New homebuyers stayed away from purchasing new homes as tight credit and higher qualifications including higher down payments are required to buy a home. Job insecurity was another leading factor as it may rise to five year high.
Many people are staying away from buying a home as prices may still decline or they can’t get a mortgage. The Mortgage Bankers Association’s purchase applications index fell 10.9 percent to 279.3 in the week ended October 17, while its refinancing applications were down 23.5 percent to 1,158.8
A recession appears on the way as rising unemployment and declining spending are still persisting. Due to access of houses on the market residential properties will decline in upcoming 2009 as well as we will se rise in foreclosures.
Stocks on the other hand continue to search bottom as investors were getting news about third quarter results in which most cases were grim. Investors are concerned about duration of downturn in earnings and if it will persist in next quarter.
Credit markets start to show signs of improvement as bank to bank lending rates fell sharply, indicating that credit is becoming easier to obtain. The London Interbank Offered Rate, or Libor, on three-month loans fell to 3.54 percent from 3.83 percent.
News on Wall Street were mixed today as AT&T Inc. said its third-quarter earnings rose 5.5 percent while Travelers rose $1.27, or 3.5 percent, to $37.60, Wachovia fell 10 cents, or 1.6 percent, to $5.99. Merck fell 53 cents, or 1.8 percent, to $29.44
A fear of global recession may be around the corner. Treasury Secretary Henry Paulson said that there will be difficult months ahead.
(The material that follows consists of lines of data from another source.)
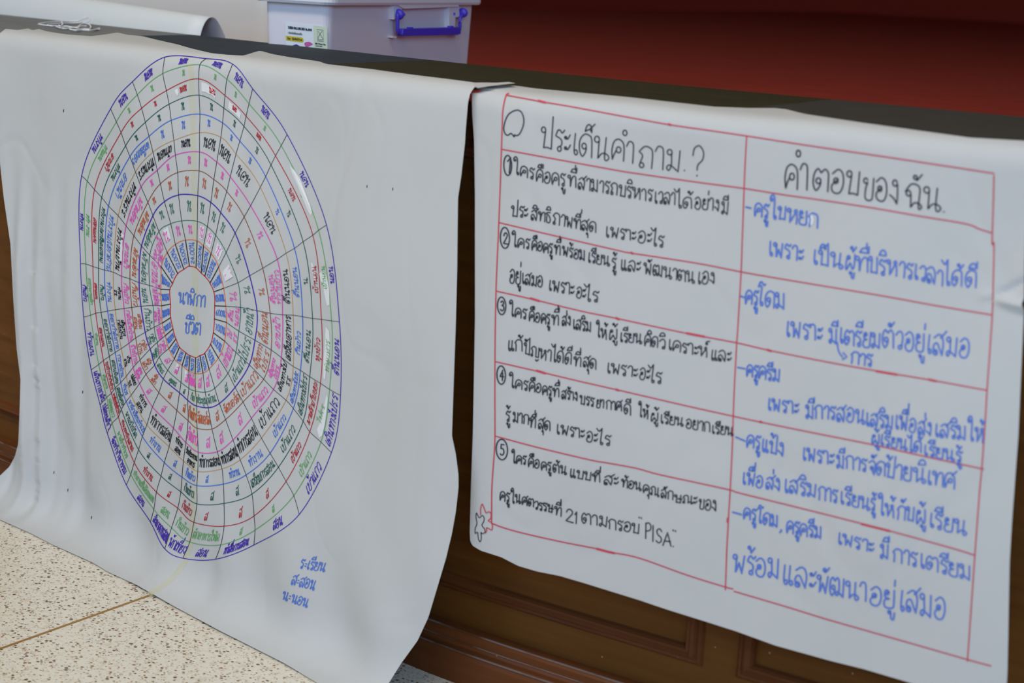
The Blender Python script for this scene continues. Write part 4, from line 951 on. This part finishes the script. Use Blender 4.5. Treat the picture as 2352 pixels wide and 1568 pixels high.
sm = ro.modifiers.new('thickness', 'SOLIDIFY'); sm.thickness = 0.0012; sm.offset = 0
tag(ro, 'white glossy sheet curled into an open roll along the stage edge, behind the cord', 'paper roll')
# big loose sheet of paper standing bent behind it, left of the box
pile = MB(); P = []
xq = float(hit_axis(600, 99, 1, 0.70)[0][0])
for s in np.linspace(0, 1, 26):
    row = []
    x = xq - 1.6 * s
    c = np.array([x, behind(x, 0.235 + 0.02 * math.sin(s * 4)), DECK + 0.001])
    for t in np.linspace(0, 1, 26):
        hgt = 0.34 * math.sin(t * math.pi * 0.5)
        bk = 0.15 * (1 - math.cos(t * math.pi * 0.5)) + 0.008 * math.sin(t * 14 + s * 5)
        row.append(c + np.array([0, bk, hgt]))
    P.append(row)
pile.grid(P)
po = pile.build('loose_paper', cream_mat, None, smooth=True)
sm = po.modifiers.new('thickness', 'SOLIDIFY'); sm.thickness = 0.0012; sm.offset = 0
tag(po, 'large off-white sheet of paper standing bent behind the roll, left of the box', 'paper')
cord_mat = material('white_cotton_cord', (0.82, 0.82, 0.84), 0.7)
cord = empty('cord', tuple(on_top(160, 58, H)))
tag(cord, 'thin white cord tied in a small bundle lying on the grey edge strip', 'cord')
def zc(pts): return [(x / 7.84, y / 7.84) for x, y in pts]
def cord_mesh(name, pts, r=0.0013, lift=0.0015):
    q = smooth_line(zc(pts), 6); m = MB()
    P3 = []
    for j, (x, y) in enumerate(q):
        p = on_top(x, y, H + lift + 0.0003 * (1 + math.sin(j * 0.4)))
        lim = float(ys(p[0])) + 0.340                  # loops near the roll stand up in front of it
        if p[1] > lim: p = hit_axis(x, y, 1, lim)[0]
        P3.append(p)
    m.tube(P3, r, 8)
    return m.build(name, cord_mat, cord, smooth=True)
cord_mesh('strand', [(1090, 465), (880, 462), (700, 435), (760, 418), (900, 400), (1140, 388), (1380, 378), (1500, 335), (1580, 315), (1615, 345), (1590, 385), (1500, 408), (1300, 415), (1130, 420), (900, 435), (850, 455), (900, 465), (1000, 468), (1110, 470), (1230, 475), (1250, 495)])
cord_mesh('strand', [(1000, 470), (1090, 505), (1200, 515), (1330, 495), (1400, 480), (1460, 440), (1540, 425), (1610, 445), (1635, 490), (1600, 525), (1500, 520), (1400, 530), (1340, 545), (1260, 530)], lift=0.0030)
cord_mesh('strand', [(1080, 500), (1180, 485), (1280, 490), (1400, 500), (1440, 475), (1560, 470)], lift=0.0042)
cord_mesh('strand', [(1250, 520), (1360, 545), (1480, 540), (1600, 545), (1700, 535), (1790, 505)], lift=0.0030)
cord_mesh('wrap_knot', [(1100, 375), (1130, 382), (1110, 400), (1125, 425), (1115, 455), (1080, 470), (1060, 458)], r=0.0016, lift=0.0042)
m = MB(); m.add([on_top(1690 / 7.84, 545 / 7.84, H + 0.001), on_top(1800 / 7.84, 540 / 7.84, H + 0.001), on_top(1803 / 7.84, 495 / 7.84, H + 0.004), on_top(1700 / 7.84, 525 / 7.84, H + 0.004)], [(0, 1, 2, 3)])
m.build('frayed_end', cord_mat, cord)
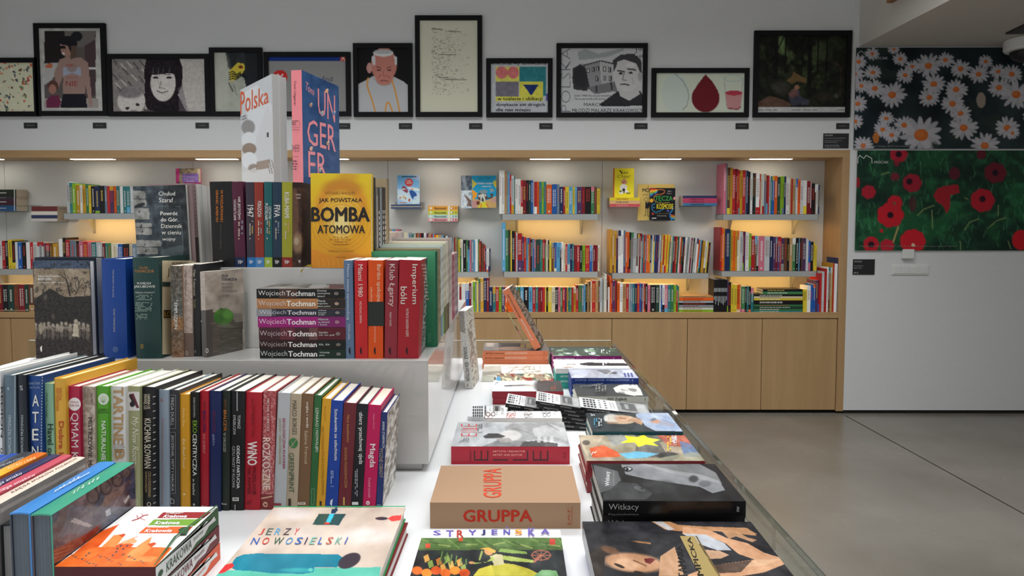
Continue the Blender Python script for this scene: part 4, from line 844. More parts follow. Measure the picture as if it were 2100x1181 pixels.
# lying stack with the same author line
cr(500, 520, 4.543)
TS = [('1c1a1b', 105, 945, 330, 412, 'Dzisiaj|narysujemy|śmierć', 'black', 'f0f0ec', 'd8d8d4'), ('b07c50', 108, 945, 420, 510, 'Pianie|kogutów,|płacz psów', 'tan', 'd8dce0', 'ecebe4'),
      ('30303e', 115, 945, 515, 583, 'Jakbyś|kamień|jadła', 'slate', 'd0d4dc', 'd8d8dc'), ('9c2078', 112, 948, 588, 684, 'Historia|na śmierć|i życie', 'magenta', 'ecdcec', 'f0e4f0'),
      ('44242c', 120, 950, 689, 802, 'Schodów|się nie pali', 'plum', 'd8c8cc', 'f0ecec'), ('30181a', 122, 952, 807, 886, 'Eli, Eli', 'maroon-black', 'c8c0c0', 'f4f4f4'), ('151c1a', 125, 955, 889, 979, 'Wściekły|pies', 'green-black', 'e0e4e0', 'f4f4f4')]
YT = fy(1.735, ZP1); z = None
for i, (c, xa, xb, ya, yb, sub, cn, c1, c2) in enumerate(TS):
    z0, z1 = ZY(520 + yb / 4.543, YT), ZY(520 + ya / 4.543, YT)
    if i == 6: z0 = ZP1
    nx = TS[i + 1][3] if i < 6 else 0
    if i < 6: z0 = ZY(520 + nx / 4.543, YT) + .0002
    X0, X1 = XY(500 + xa / 4.543, YT), XY(500 + xb / 4.543, YT)
    B = LB(X0, min(X1, XY(706, YT)), YT, YT + .14, z0, z1 - z0, c, '%s paperback lying %s from the top of the podium stack' % (cn, ordn(i)), hard=False, raw=True, group='lying paperbacks on the podium', bulge=.0008, mat=SATIN)
    f = face(B, 'front'); h = yb - ya; m_ = (ya + yb) / 2; k = min(h * .36, 31)
    if i == 0: f.rect(330, ya, 500, yb, '4c3630') 
    if i == 1: f.rect(690, ya, 700, yb, '3c302c').rect(694, ya, 948, yb, '2c2624')
    if i == 2: f.rect(xa + 5, ya, 260, yb, '8c8c94').rect(260, ya, 300, yb, '4c4c58')
    if i == 3: f.rect(690, ya, 948, yb, '7c2468')
    if i == 4: f.rect(340, ya, 480, yb, '642c38').rect(610, ya, 690, yb, '6c4848').rect(690, ya, 950, yb, '581c26')
    if i == 5: f.rect(680, ya, 950, yb, '141c1a')
    if i == 6: f.rect(690, ya, 950, yb, '142c24')
    x0 = xa + 32; f.text('Wojciech', x0, m_ - k * .92, x0 + 248, m_ + k * 1.05, c1, '', -.012).text('Tochman', x0 + 258, m_ - k * .86, x0 + 528, m_ + k * .8, c2, '', .028)
    L = sub.split('|'); 
    for j, q in enumerate(L):
        yy = m_ + (j - (len(L) - 1) / 2) * k * .82; f.text(q, xa + 582, yy - k * .3, xa + 582 + len(q) * 12, yy + k * .3, 'd8e0dc', '', .01)
    f.ell(xa + 760, m_, 19, k * .45, 'c0b8b0').ell(xa + 760, m_, 15, k * .32, c).rect(xa + 750, m_ - 2, xa + 770, m_ + 2, 'c0b8b0')
    if i == 0:
        f = face(B, 'top'); p = f.pic(1.2, '6c6862'); p.noise(.15, 5, 3); p.poly([(600, 320), (640, 285), (780, 285), (740, 320)], '8c8c8c'); p.poly([(790, 325), (800, 285), (930, 285), (930, 325)], '4c2c2c')
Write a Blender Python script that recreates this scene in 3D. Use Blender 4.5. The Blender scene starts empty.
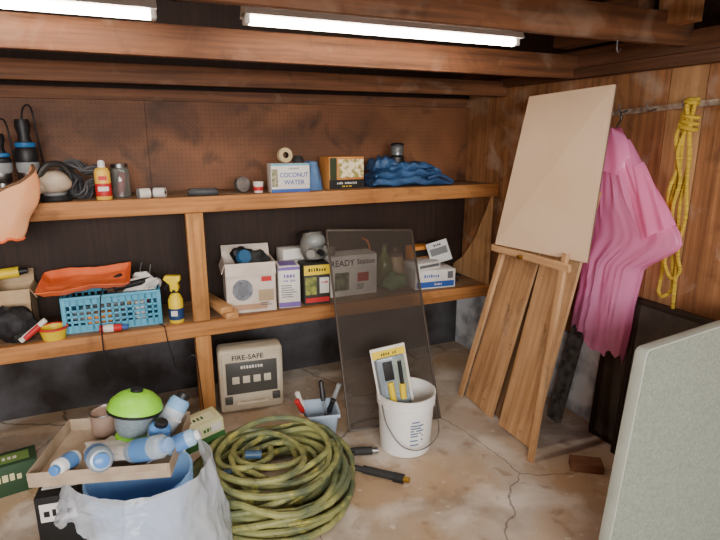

World leader will gather in Washington on Nov.15 to discuss financial meltdown as many U.S companies are feeling the squeeze. Merck & Co. said it will slash 7,200 jobs while Yahoo is slashing 1,500 jobs.
A week after Paulson announced $250 billion rescue package to help U.S. banks a new plan of $540 billion run JPMorgan Chase & Co. to purchase from mutual funds certificates of deposit, bank notes and commercial paper. New program called the Money Market Investor Funding Facility, is designed to revive the market for commercial paper, short-term loans that are critical for keeping businesses running.
The Fed has already announced that starting next Monday it will begin making direct purchases of commercial paper.
Democrats are pushing to assemble another economic plan that could total $150 billion or more. They White house has to endorse the idea but President Bush is willing to consider a stimulus measure.
Earnings season will be rough for investors to brace. Many analysts predict recession will last for a few years as slowdown in economic growth, credit markets and housing will follow economy.